He added that the volume of container traffic in Ghana continues to grow significantly, from about 800,000 containers previously to more than 1.5 million containers by July 2025, with projections to exceed two million TEUs (Twenty-foot Equivalent Units) by the end of the year.
The Ghana Transport and Logistics Fair, organised by the Ministry of Transport in collaboration with Digital Eye, was held under the theme: “Resetting Transport Sector for Connectivity, Innovation and Investment.” The event sought to attract investment, promote collaboration, and showcase innovation to advance Ghana’s transport and logistics industry.
Mr Awingobit commended the government for its efforts in digitalising port operations, which he said had improved efficiency, reduced clearance time, and minimised demurrage costs. “We have top-notch technology and IT solutions that have transformed cargo clearance. What used to take two weeks or more now takes just a few days.
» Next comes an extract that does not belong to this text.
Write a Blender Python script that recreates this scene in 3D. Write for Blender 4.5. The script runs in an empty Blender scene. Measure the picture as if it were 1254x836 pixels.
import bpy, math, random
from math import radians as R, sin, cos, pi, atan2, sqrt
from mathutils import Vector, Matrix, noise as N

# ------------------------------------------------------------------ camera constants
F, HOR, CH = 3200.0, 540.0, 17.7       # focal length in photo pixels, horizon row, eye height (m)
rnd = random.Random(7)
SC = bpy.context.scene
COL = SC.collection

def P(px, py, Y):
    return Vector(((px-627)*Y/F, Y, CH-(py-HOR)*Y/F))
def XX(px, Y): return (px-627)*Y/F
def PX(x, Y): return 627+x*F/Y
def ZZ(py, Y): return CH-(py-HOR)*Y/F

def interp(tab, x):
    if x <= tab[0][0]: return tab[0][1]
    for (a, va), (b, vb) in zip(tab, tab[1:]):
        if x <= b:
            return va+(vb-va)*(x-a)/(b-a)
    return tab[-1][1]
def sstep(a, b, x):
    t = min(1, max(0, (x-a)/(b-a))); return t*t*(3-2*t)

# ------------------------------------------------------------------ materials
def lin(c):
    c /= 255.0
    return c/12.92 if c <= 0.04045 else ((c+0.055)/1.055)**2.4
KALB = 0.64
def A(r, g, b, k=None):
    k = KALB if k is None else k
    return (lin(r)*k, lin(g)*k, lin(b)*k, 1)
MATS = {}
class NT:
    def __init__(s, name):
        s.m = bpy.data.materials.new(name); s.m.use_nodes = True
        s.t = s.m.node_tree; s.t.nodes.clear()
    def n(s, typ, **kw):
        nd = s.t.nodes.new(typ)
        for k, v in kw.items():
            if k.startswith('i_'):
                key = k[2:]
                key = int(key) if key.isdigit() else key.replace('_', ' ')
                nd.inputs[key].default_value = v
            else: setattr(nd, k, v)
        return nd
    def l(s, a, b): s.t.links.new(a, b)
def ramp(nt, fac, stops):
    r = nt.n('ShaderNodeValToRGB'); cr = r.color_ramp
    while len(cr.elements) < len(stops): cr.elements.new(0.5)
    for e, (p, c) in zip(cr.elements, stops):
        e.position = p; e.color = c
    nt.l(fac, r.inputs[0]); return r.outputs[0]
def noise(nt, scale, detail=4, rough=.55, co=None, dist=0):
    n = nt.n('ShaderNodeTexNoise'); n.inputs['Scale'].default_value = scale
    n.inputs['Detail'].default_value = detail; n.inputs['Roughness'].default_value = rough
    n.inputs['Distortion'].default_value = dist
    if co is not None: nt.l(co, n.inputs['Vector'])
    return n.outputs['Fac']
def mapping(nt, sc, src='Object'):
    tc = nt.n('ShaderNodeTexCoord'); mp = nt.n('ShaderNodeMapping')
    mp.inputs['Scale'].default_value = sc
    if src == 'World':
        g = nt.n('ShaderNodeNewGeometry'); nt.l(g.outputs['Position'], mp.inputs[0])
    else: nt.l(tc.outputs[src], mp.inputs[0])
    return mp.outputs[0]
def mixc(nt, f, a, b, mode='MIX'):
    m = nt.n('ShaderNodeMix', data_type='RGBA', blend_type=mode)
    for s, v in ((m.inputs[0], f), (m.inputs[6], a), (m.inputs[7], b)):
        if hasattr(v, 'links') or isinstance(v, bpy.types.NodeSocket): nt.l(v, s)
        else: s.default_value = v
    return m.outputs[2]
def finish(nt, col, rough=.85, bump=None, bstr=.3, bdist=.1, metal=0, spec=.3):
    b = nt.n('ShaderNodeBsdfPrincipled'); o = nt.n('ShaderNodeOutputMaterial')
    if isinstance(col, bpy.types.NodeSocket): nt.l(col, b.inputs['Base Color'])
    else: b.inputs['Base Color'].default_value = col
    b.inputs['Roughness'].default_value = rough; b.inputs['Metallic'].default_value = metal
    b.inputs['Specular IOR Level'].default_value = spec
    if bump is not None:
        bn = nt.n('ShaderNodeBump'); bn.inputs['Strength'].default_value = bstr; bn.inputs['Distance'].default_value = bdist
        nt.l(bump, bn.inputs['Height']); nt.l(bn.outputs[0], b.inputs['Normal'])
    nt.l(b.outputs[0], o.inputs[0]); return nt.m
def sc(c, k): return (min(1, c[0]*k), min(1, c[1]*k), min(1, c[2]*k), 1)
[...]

If you still pay demurrage, then it’s your fault,” he remarked.
Meanwhile, Mr Eric Dunebo Ang-numbaala, Planning Officer at the Ghana Maritime Authority (GMA), reiterated the Authority’s commitment to transforming Ghana’s ports into smart and green ports. He said the GMA had embarked on several initiatives, including the development of a National Action Plan on Green Shipping, to position Ghana as a leader in maritime sustainability and green transition within the subregion.
A smart or green port incorporates advanced technologies and sustainable practices to reduce environmental impact, enhance efficiency, and improve overall operational performance.